昔から仕事でお世話になっていた人で、仙人みたいな人がいる。
うまく言葉では伝わらないが、見かけは「私服の真面目な公務員」。中身が「ミニマリスト」とも「究極倹約家」とも言えるような人なんだが、話口調は仙人のような穏やかさ。50歳くらいなのに、達観している。 欲という欲を全てどこかに置いてきた人。
かれこれ10年以上の付き合いになるのだが、当時40代前半だった彼も、多少は欲があった。独身なのだが、彼女らしき人はいたようだし、趣味の登山のために結構しっかり登山ギアを買い揃えていて、それなりの贅沢を自分なりに楽しんでいた。よく1人で飲みにも行っていたようだし、「仕事と趣味の両立が上手い人」という印象だった。
近頃、私が独立したことでお世話になることが多くなり、話す時間も増えたのだが、久々に深く話すと色々達観していた。
前までは毎朝コーヒーを飲むのが好きだったけど、コーヒーは高いし買いに行くのが面倒なので、お客さんからもらったお茶しか飲まない
家に帰って寝るより事務所で5時間位仮眠取ったほうが仕事のパフォーマンスがあがる
外食もコンビニも嫌になっちゃって、昼は車の中でキャンプ道具で昼飯を調理してる
山登りは忙しくて行けないから、仕事の合間に秘境の天然温泉が湧くところに行って足湯してるだけで満足(ちなみに場所は教えてくれない。
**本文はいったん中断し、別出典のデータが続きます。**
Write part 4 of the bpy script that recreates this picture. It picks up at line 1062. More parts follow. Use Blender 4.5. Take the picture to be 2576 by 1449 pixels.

山奥らしい)
家のものが煩わしくなっちゃって、今はテーブル一つしか無い(洗濯機は職場にある)
なんか、昔よりずっと遠いところに行ってしまったようだ・・・昔いたはずの彼女はきっともういないのだろうな。お酒も飲んでいないらしい。でも、倹約家やケチといった印象が全く無い。本当に無駄なものを少しずつ丁寧に消去していってるような。意識してやっているというよりも「あれ、これもしかして要らないかなあ」みたいなことをコツコツと減らしているようだ。その分昔より仕事の時間は増えてるようだが、彼自身が社長みたいなものなので、自由に楽しくやってるよ、というスタンス。
そしてなにより今まで出会ったことがないレベルで男っ気が無い。どこで削ぎ落としてきたんだってくらい無い。実は高学歴で名門大学を卒業しているのだが、全くその雰囲気を出さない。本当に賢い人ってこういう人なんだろうな。
クレカと銀行の還元率とかものすごく詳しくて、隙がない。会社と自宅はネットを繋いでないので近くのマクドナルドの駐車場にパソコンを持っていってフリーWi-Fiで仕事をしている。(マクドナルドには入店してない。いや、たぶんこれはダメだろ・・・)
そして、お客さんの心を掴むのがとても上手い。話し上手というか、聞き上手を極めたような人。褒め上手だし、情報量おかしくない?ってくらいいどんな話題にも返答できる。特に女性には本当によく好かれる。失礼だがイケメンじゃない。体も小さく細い。やっぱり見かけとかそういうことじゃないんだろうな。私も彼は憧れの人だもの。
こんなタイプの人は明日死んでもきっと後悔ないんだろうなあ。
とおもって「長生きしたいですか?」と聞いてみたところ
「めちゃめちゃ長生きしたい。120歳くらいが目標で100歳まで働きたい」
そこはめちゃくちゃ貪欲だなオイ。「イヤ、願望つよっっ!!」って突っ込みました。
表面は浅く見えるのに、底が深すぎて不思議な人。